SEEN and FELT

Notes from Christie Taylor, Curator:

 

How to paint the landscape:
First you make your bow to the landscape.
Then you wait, and if the landscape bows to you, then, and only then, can you paint the landscape.

                                                         -John Marin

American modernist painter John Marin always sought “things seen and felt” in his work, painting scenes that encountered relationships rather than mere imitations. Marin spent his time working where the land meets the sea – where these Fellows of Ballinglen have found their inspiration.

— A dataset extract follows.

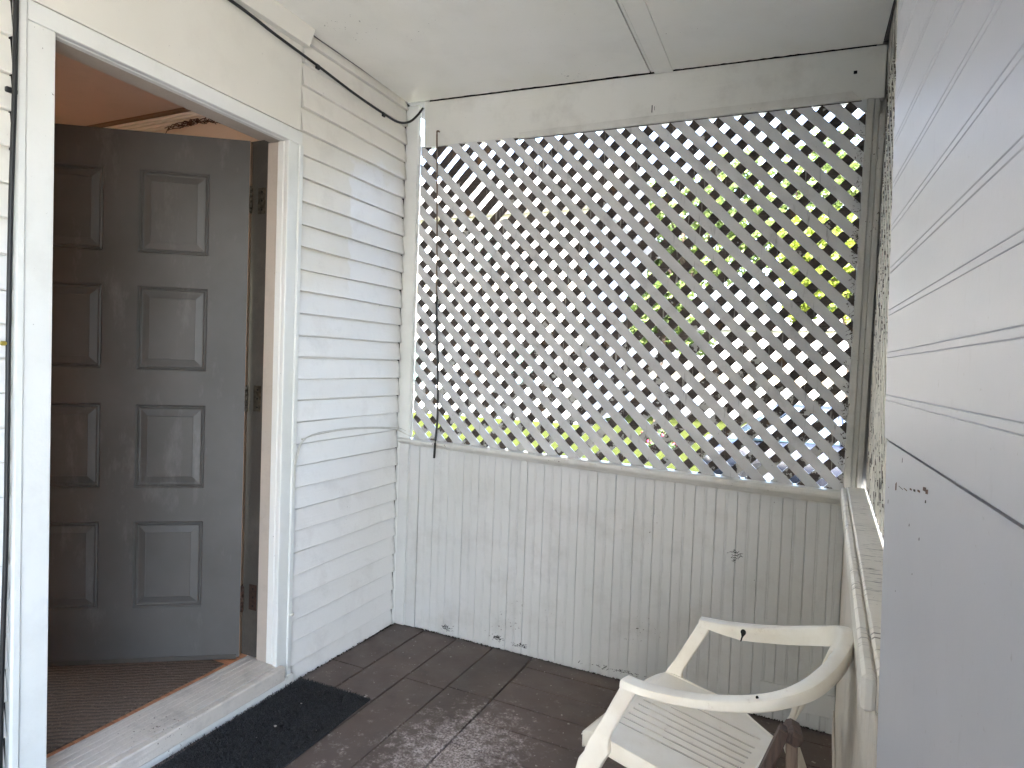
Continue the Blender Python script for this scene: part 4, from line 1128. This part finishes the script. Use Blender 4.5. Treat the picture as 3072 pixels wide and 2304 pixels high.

In this exhibition, entitled SEEN and FELT, you will see that these artists found their moment of reverence -- the bowing and acceptance – at a bog in North Mayo, or wind and light on a hill, or the intimacy of a landscape of face and flowers.    

Most of this exhibition’s work take a direct, visceral approach, yet some distill their empathy more meditatively. But each is fully engaged to seek things seen and felt.

A walk through the museum, we encounter Sean McSweeny’s Down Patrick, small in scale yet monumental. McSweeny takes a bow to nature, then, with a brush loaded with paint, charges ahead against the swirling sea. Painters Rose DeGoot and  John Lowrie follow step with gutsy strokes of force and bravery.

And then, as we trudge up the hill with Margo Bank’s North Bog, her dark, rhythmic strokes dissect the living soil – foreshadowing a turf spade.

Catherine Kehoe’s Self Portrait 2015 is stunningly intimate. Transparent ink washes capture all that is needed for us to get a glimpse of her soul, as she stares back at ours. Just as revealing, in Audrey Levinthal’s Self with Wildflowers, we find grace in her attentive, playful brushworks as she tugs along with drooping wildflowers.

 

And take a moment to pause in front of Caitriona Bale's Mayo vi, where  the landscape has been reduced to pure forms of two shapes touching like a tender kiss. Is it a cliff marrying the sea or the rounded belly of a sheep in the mist?

For you, the viewer, it depends on what you see and feel.